-- Exercise directions --
Check every line below for the word "image" and copy each one that has it.

-- Data shown --
===============
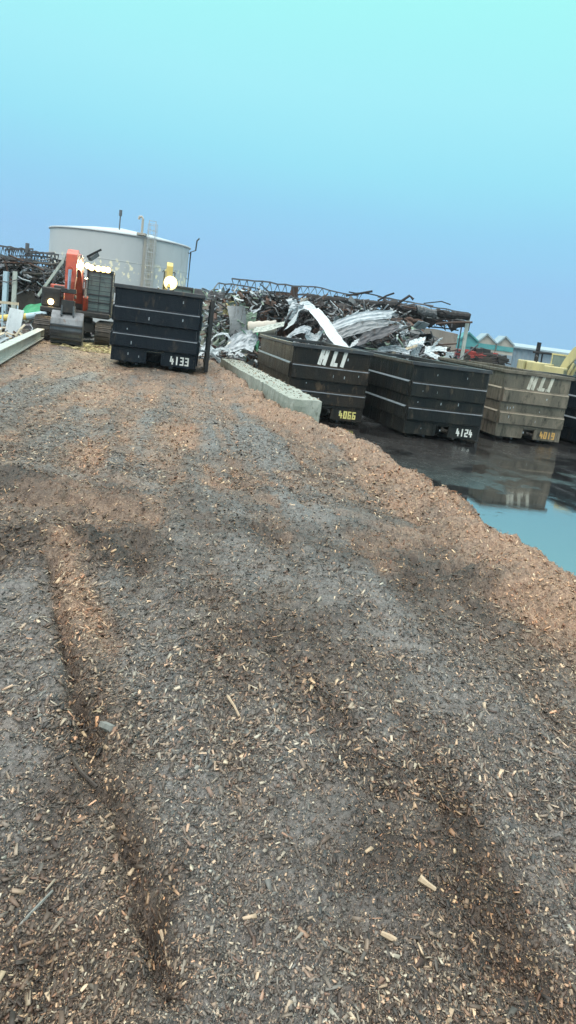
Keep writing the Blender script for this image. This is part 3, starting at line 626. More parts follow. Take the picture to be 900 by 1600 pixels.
# ------------------------------------------------------------------ excavators (built facing -Y, origin on the ground)
def excavator(loc, yaw, label, pmat, cabmat, s=1., stick_top=3.55, reach=4.1, bucket=True, lamps='front', boom_h=3.9, bodymat=None, aw=1.):
    t = empty('excavator', loc, label, 'excavator', yaw)
    bodymat = bodymat or pmat
    V = lambda x, y, zz: Vector((x, y, zz)) * s
    def bx(mb, c, d, rot=None): return mb.box(V(*c), Vector(d) * s, rot)
    # undercarriage
    uc = MB(); bx(uc, (0, 0, .62), (1.5, 1.9, .35)); uc.tube([V(0, 0, .7), V(0, 0, .98)], .62 * s, 20); uc.build('undercarriage', MT['darkpart'], t, local=True, bevel=.02)
    for sd_ in (-1, 1):
        cx = sd_ * 1.12
        tr = MB(); pts = []; nL = 60; a = 1.62; r0 = .40
        # oval loop path
        per = []
        for k in range(nL):
            q = k / nL * (4 * a + 2 * math.pi * r0)
            if q < 2 * a: per.append((-a + q, 2 * r0, 0))
            elif q < 2 * a + math.pi * r0: th = (q - 2 * a) / r0; per.append((a + r0 * math.sin(th), r0 + r0 * math.cos(th), -th))
            elif q < 4 * a + math.pi * r0: per.append((a - (q - 2 * a - math.pi * r0), 0, math.pi))
            else: th = (q - 4 * a - math.pi * r0) / r0; per.append((-a - r0 * math.sin(th), r0 - r0 * math.cos(th), math.pi - th))
        for (yy, zz, an) in per:
            rot = Matrix.Rotation(an, 3, 'X') 
            bx(tr, (cx, yy, zz + .04), (.58, .125, .05), rot); bx(tr, (cx, yy, zz + .04 + (.03 if zz > r0 else -.02)), (.56, .02, .05), rot)
        tk = tr.build('track', MT['track'], t, local=True)
        fr = MB(); bx(fr, (cx, 0, .44), (.34, 2.9, .36)); fr.build('track_frame', MT['darkpart'], tk, local=True, bevel=.02)
        for yy, rr_ in ((-1.62, .34), (1.62, .34)) + tuple((k * .46 - 1.15, .13) for k in range(6)):
            zz = .44 if rr_ > .2 else .18
            wl_ = MB(); wl_.tube([V(cx - .2, yy, zz), V(cx + .2, yy, zz)], rr_ * s, 16); wl_.tube([V(cx - .235, yy, zz), V(cx + .235, yy, zz)], rr_ * .45 * s, 12); wl_.build('sprocket' if rr_ > .2 else 'roller', MT['track'], tk, local=True)
    # house: engine deck & counterweight
    hs = MB()
    bx(hs, (0, .5, 1.13), (2.6, 3.6, .22))
    bx(hs, (.15, 1.1, 1.66), (2.3, 1.5, .84)); bx(hs, (-.93, -.35, 1.60), (.72, 1.5, .72)); 
    hs.build('house', bodymat, t, local=True, bevel=.05)
    cw = MB(); prof = [(-1.3, 0), (1.3, 0), (1.3, .35), (1.0, .62), (-1.0, .62), (-1.3, .35)]
    cw.prism([(a_ * s, b_ * s) for a_, b_ in prof], V(0, 1.9, 1.06), (1, 0, 0), (0, 1, 0), (0, 0, 1.06 * s)); cw.build('counterweight', pmat, t, local=True, bevel=.05)
    ex = MB(); ex.tube([V(-.6, 1.3, 2.05), V(-.6, 1.3, 2.45), V(-.6, 1.42, 2.55)], .07 * s, 10); ex.build('exhaust', MT['darkpart'], t, local=True)
    gr = MB()
    for k in range(7): bx(gr, (-.93, -1.106, 1.32 + k * .075), (.6, .02, .035))
    gr.build('front_grille', MT['darkpart'], t, local=True)
    # cab on the machine's left (image right when it faces the viewer)
    cb = MB(); cx = .84
    for x_, y_ in ((cx - .46, -1.02), (cx + .46, -1.02), (cx - .46, .62), (cx + .46, .62)): bx(cb, (x_, y_, 1.97), (.08, .08, 1.56))
    bx(cb, (cx, -.2, 2.79), (1.02, 1.76, .12)); bx(cb, (cx, -.2, 1.24), (1.0, 1.72, .12)); bx(cb, (cx, .63, 1.7), (.84, .05, .82)); bx(cb, (cx + .47, -.2, 1.55), (.04, 1.56, .54))
    for zz in (1.62, 1.9): bx(cb, (cx, -1.025, zz), (.84, .05, .05))
    cab = cb.build('cab', cabmat, t, local=True, bevel=.02)
    gl_ = MB(); bx(gl_, (cx, -1.0, 2.0), (.84, .02, 1.44)); gl_.build('windscreen', MT['cabglass'], cab, local=True)
    for x_ in (cx - .46, cx + .47):
        g2 = MB(); bx(g2, (x_, -.2, 2.27), (.018, 1.56, .88)); g2.build('side_window', MT['cabglass'], cab, local=True)
    st_ = MB(); bx(st_, (cx, .15, 1.55), (.5, .5, .14)); bx(st_, (cx, .38, 1.95), (.48, .12, .75)); st_.build('operator_seat', MT['darkpart'], cab, local=True, bevel=.03)
    gu = MB()
    for k in range(8): bx(gu, (cx, -1.07, 1.38 + k * .17), (.86, .025, .022))
    for x_ in (cx - .43, cx, cx + .43): bx(gu, (x_, -1.085, 1.98), (.025, .012, 1.4))
    gu.build('windscreen_guard', MT['rail'], cab, local=True)
    mi = MB(); mi.tube([V(cx + .5, -1.0, 1.7), V(cx + .62, -1.12, 1.75), V(cx + .64, -1.12, 2.1)], .014 * s, 6); bx(mi, (cx + .64, -1.12, 2.22), (.16, .05, .3)); mi.build('mirror', MT['darkpart'], cab, local=True)
    # boom : curved box section
    def boxarm(path, ws, hs_, name, mat_, par):
        mb = MB(); n_ = len(path); vs = []
        for i, p_ in enumerate(path):
            a_ = Vector((0, *path[max(0, i - 1)])); b_ = Vector((0, *path[min(n_ - 1, i + 1)])); tt_ = (b_ - a_).normalized(); nn = Vector((0, -tt_.z, tt_.y))
            c_ = Vector((0, p_[0], p_[1]))
            for sx_, sn in ((-1, -1), (1, -1), (1, 1), (-1, 1)): vs.append((c_ + Vector((sx_ * ws[i] * aw / 2, 0, 0)) + nn * sn * hs_[i] / 2) * s)
        fs = [(0, 1, 2, 3), tuple((n_ - 1) * 4 + k for k in (3, 2, 1, 0))]
        for i in range(n_ - 1):
            for k in range(4): fs.append((i * 4 + k, (i + 1) * 4 + k, (i + 1) * 4 + (k + 1) % 4, i * 4 + (k + 1) % 4))
        mb.add(vs, fs); return mb.build(name, mat_, par, local=True, bevel=.02)
    ty = -(reach)
    bp_ = [(-.35, 1.55), (-.75, 2.35), (-1.25, boom_h - .75), (-1.85, boom_h - .18), (-2.6, boom_h), (ty * .82, boom_h - .02), (ty + .12, stick_top - .15)]
    bm = boxarm(bp_, [.42, .42, .44, .44, .42, .38, .34], [.35, .55, .66, .68, .62, .5, .36], 'boom', pmat, t)
    for sx_ in (-.36, .36):
        cy = MB(); cy.tube([V(sx_, -.95, 1.25), V(sx_, -1.35, boom_h * .6)], .10 * s, 12); cy.build('boom_cylinder', pmat, bm, local=True)
        ry = MB(); ry.tube([V(sx_, -1.35, boom_h * .6), V(sx_, -1.62, boom_h - .5)], .055 * s, 10); ry.build('cylinder_rod', MT['chrome'], bm, local=True)
    ac = MB(); ac.tube([V(0, -1.9, boom_h + .32), V(0, ty * .7, boom_h + .30)], .10 * s, 12); ac.build('arm_cylinder', pmat, bm, local=True)
    # stick hangs down in front of the boom tip
    sb_ = 1.42; fy = ty - .25
    sp_ = [(ty + .30, stick_top + .25), (ty - .02, stick_top + .05), (ty - .12, stick_top - .6), (fy + .04, 2.2), (fy + .02, sb_)]
    stk = boxarm(sp_, [.38, .38, .38, .34, .28], [.22, .5, .5, .42, .28], 'stick', pmat, t)
    bc = MB(); bc.tube([V(0, ty - .5, stick_top - .35), V(0, fy - .42, 2.62)], .095 * s, 12); bc.build('bucket_cylinder', pmat, stk, local=True)
    br = MB(); br.tube([V(0, fy - .42, 2.62), V(0, fy - .40, 1.95)], .058 * s, 10); br.build('cylinder_rod', MT['chrome'], stk, local=True)
    bk = MB(); bx(bk, (0, fy - .36, 1.90), (.50, .16, .16)); bx(bk, (-.21, fy - .2, 1.72), (.05, .42, .12)); bx(bk, (.21, fy - .2, 1.72), (.05, .42, .12)); bx(bk, (0, fy - .24, 1.38), (.44, .2, .42)); bk.build('bucket_linkage', MT['darkpart'], stk, local=True, bevel=.015)
    hz_ = MB()
    for sx_ in (-.23, .23): hz_.tube([V(sx_, -2.2, boom_h + .2), V(sx_ * 1.1, ty * .85, boom_h + .22), V(sx_, ty - .35, stick_top - .1), V(sx_, fy - .2, 2.4)], .022 * s, 6)
    each(hz_, 'hydraulic_hose', MT['darkpart'], stk, local=True)
    if bucket:
        # curled bucket, outside of its back plate toward the viewer
        b2 = MB(); bw = 1.04; arc = []
        for k in range(13):
            th = R(-62 + k * 17.5); arc.append((fy + .18 - .62 * math.cos(th), .68 - .02 + .62 * -math.sin(th)))
        arc = [(fy + .18 - .62 * math.cos(R(a_)), .66 + .60 * math.sin(R(a_))) for a_ in (62, 45, 28, 10, -8, -26, -44, -62, -82, -100, -120)]
        for i in range(len(arc) - 1):
            p0 = V(0, *arc[i]); p1 = V(0, *arc[i + 1]); b2.beam(p0, p1 + (p1 - p0) * .05, bw * s, .05 * s, up=(1, 0, 0)) if False else None
        P0 = []
        for a_ in (-bw / 2, bw / 2): P0.append([V(a_, y_, z_) for y_, z_ in arc])
        b2.grid(P0)
        bo = b2.build('bucket', MT['bucket'], stk, local=True, solid=.05)
        sdp = MB()
        for a_ in (-bw / 2 - .02, bw / 2 - .02): sdp.prism([(y_, z_) for y_, z_ in arc], V(a_, 0, 0) * 1, (0, s, 0), (0, 0, s), (.04 * s, 0, 0))
        each(sdp, 'bucket_side', MT['bucket'], bo, local=True)
        wr = MB()
        for a_ in (4, -14, -34, -54):
            y_, z_ = fy + .18 - .655 * math.cos(R(a_)), .66 + .635 * math.sin(R(a_)); bx(wr, (0, y_, z_), (bw + .03, .045, .07))
        each(wr, 'wear_strip', MT['darkpart'], bo, local=True)
        lg = MB()
        for x_ in (-.2, .2): bx(lg, (x_, fy - .16, 1.24), (.06, .42, .34))
        each(lg, 'bucket_ear', MT['bucket'], bo, local=True)
        for k in range(5):
            y_, z_ = arc[-1]; tth = MB(); bx(tth, (-.42 + k * .21, y_ + .12, z_ + .0), (.08, .26, .06)); tth.build('tooth', MT['bucket'], bo, local=True)
    lamp_pos = []
    if lamps == 'front': lamp_pos = [(cx - .50, -1.14, 2.93), (cx - .34, -1.14, 2.88), (cx - .10, -1.14, 2.88), (cx + .10, -1.14, 2.88), (cx + .27, -1.14, 2.88)]
    if lamps == 'one': lamp_pos = [(.06, -(reach) - .62, 2.84)]
    for (x_, y_, z_) in lamp_pos:
        rad = .12 if lamps == 'front' else .30
        hsn = MB(); hsn.tube([V(x_, y_, z_), V(x_, y_ + .12, z_)], [(rad + .015) * s, .05 * s], 14); ho = hsn.build('work_lamp', MT['darkpart'], cab if lamps == 'front' else stk, local=True)
        rf = MB(); rf.tube([V(x_, y_ - .03, z_), V(x_, y_ - .002, z_)], [rad * .86 * s, rad * s], 18); rf.build('glow_disc', MT['glow_disc'], ho, local=True)  # glowing disc, sized to stand in for the lamp's glow
        le = MB(); le.tube([V(x_, y_ - .055, z_), V(x_, y_ - .032, z_)], [rad * .45 * s, rad * .62 * s], 16); le.build('lens', MT['lamp'], ho, local=True)
    return t
def spot(name, p, target, e, c, size=95):
    d = bpy.data.lights.new(name, 'SPOT'); d.energy = e; d.color = c; d.spot_size = R(size); d.spot_blend = .8; d.shadow_soft_size = .12
    o = bpy.data.objects.new(name, d); col.objects.link(o); o.location = p; o.rotation_euler = (Vector(target) - Vector(p)).to_track_quat('-Z', 'Y').to_euler(); return o
E1 = Vector((-9.42, 32.9, M + .0)); yaw1 = math.atan2(.92, 4.35)     # turned toward the viewpoint
excavator(E1, yaw1, 'orange excavator with lit cab lamps and its bucket resting on the mulch', MT['orange'], MT['rail'], 1., 2.98, 4.05, True, 'front', 2.95, MT['darkpart'])
hl = MB(); hl.tube([(-.93, -1.22, 1.42), (-.93, -1.12, 1.42)], [.10, .11], 14)
exo = [o for o in bpy.data.objects if o.name == 'excavator'][0]
ho = hl.build('head_lamp', MT['lampwarm'], exo, local=True)
def loc2w(base, yaw, p): 
    return Vector(base) + Matrix.Rotation(yaw, 3, 'Z') @ Vector(p)
spot('cab_work_light', loc2w(E1, yaw1, (.84, -1.3, 2.88)), loc2w(E1, yaw1, (.9, -7, 0)), 240, (1., .84, .5), 110)
spot('house_head_light', loc2w(E1, yaw1, (-.93, -1.35, 1.42)), loc2w(E1, yaw1, (-.6, -5, 0)), 60, (1., .7, .35), 100)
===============
-- Correct answer --
Keep writing the Blender script for this image. This is part 3, starting at line 626. More parts follow. Take the picture to be 900 by 1600 pixels.
    # cab on the machine's left (image right when it faces the viewer)